According to canon law, he should not have begun the funeral until he'd had a chance to talk to her. Yes, even to the point of telling this "partner" to please leave the sacristy and informing her the funeral wouldn't start until he'd had a chance to talk to Ms. Johnson. Canon law doesn't allow for priests to deny people communion without verifying that they know what they're doing, haven't been to confession, and are unrepentant -- in other words, without speaking to them personally.

Enbrethiliel said...


I didn't like the "smaller and more faithful" description the first time I read it, either. Since when did the Universal Church want to be "smaller"? The "more faithful" bit is just tinsel around the lie: you're right, Sheila, that it's a euphemism for getting rid of all the dirty sinners.

Betsy said...

One of the priests at my parish said he knows the priest involved, and that said priest is "a good man." The priest at my church also says he thinks the whole thing has been blown out of proportion, and he asked us to pray that everyone just calms down. The whole issue sounds tangled, confusing, and messed up, but I thought what our priest said was reasonable.

Sheila said...

Oh, I'm sure he is. I also am pretty sure he'll know better next time the correct way to handle this kind of sticky situation. I just don't think it has to be a hero/villain situation. Someone made a mistake that resulted in not being as considerate as he could have been ... which resulted in a media field day that could have been avoided. Oops.

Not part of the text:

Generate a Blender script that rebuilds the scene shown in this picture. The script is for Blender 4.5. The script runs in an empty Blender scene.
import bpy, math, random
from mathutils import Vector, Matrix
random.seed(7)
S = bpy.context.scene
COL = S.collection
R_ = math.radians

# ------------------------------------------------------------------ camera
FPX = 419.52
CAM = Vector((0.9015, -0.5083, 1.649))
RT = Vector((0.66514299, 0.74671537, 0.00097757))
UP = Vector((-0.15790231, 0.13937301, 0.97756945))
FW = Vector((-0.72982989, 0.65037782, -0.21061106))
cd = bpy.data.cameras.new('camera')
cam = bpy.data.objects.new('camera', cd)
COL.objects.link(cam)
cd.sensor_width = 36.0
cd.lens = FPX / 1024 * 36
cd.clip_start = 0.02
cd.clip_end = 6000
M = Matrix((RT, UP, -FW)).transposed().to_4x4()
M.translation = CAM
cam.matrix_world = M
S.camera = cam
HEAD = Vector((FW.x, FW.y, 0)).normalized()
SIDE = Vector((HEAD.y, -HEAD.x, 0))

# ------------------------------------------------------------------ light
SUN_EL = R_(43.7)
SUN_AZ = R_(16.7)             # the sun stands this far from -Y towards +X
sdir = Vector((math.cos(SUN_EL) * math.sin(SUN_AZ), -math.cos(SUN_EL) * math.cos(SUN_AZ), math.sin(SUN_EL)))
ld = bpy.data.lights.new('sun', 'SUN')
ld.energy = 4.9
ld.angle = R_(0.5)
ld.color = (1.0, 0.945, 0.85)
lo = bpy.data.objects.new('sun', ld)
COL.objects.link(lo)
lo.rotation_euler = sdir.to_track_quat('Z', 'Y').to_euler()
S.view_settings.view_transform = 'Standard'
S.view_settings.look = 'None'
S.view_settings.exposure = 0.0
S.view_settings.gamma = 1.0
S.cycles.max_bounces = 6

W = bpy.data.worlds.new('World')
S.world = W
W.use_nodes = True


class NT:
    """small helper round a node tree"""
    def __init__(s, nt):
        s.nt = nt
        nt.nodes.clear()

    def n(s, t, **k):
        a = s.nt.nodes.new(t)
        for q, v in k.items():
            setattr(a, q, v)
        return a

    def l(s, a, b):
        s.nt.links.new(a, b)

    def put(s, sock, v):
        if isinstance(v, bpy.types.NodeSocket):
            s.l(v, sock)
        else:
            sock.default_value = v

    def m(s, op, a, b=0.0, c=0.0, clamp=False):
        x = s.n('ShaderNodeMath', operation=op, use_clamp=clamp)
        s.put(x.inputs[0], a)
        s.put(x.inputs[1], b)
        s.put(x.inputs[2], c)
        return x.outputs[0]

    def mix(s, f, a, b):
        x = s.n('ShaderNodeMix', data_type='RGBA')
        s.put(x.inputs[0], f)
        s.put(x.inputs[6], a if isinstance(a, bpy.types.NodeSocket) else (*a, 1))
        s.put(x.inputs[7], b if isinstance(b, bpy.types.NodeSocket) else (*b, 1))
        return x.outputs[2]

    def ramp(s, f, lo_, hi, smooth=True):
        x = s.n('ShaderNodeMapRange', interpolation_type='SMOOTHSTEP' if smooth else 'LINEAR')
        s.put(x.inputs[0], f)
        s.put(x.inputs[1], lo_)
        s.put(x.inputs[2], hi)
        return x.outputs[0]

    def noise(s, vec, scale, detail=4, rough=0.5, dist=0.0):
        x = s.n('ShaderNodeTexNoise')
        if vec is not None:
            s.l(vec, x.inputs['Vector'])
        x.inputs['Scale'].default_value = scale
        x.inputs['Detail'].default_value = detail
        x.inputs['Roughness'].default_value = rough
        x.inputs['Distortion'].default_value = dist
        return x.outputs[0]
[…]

Just because we respect the Body of Christ (which we obviously should do!) doesn't mean that all the gays need to be banned from church buildings, as some have said. I think there's room for both respect for God and respect for men here.

Betsy said...

As usual, Sheila, I agree with you. I think I've disagreed with extremists on both sides because they didn't seem to be taking the whole story into consideration. Your approach is reasonable.

Anonymous said...

Since the Council of Jerusalem we have been a big tent. They dicided NOT to be a smaller, more exclusive church. They believed it was the inspiration of the Holy Spirit. I do too.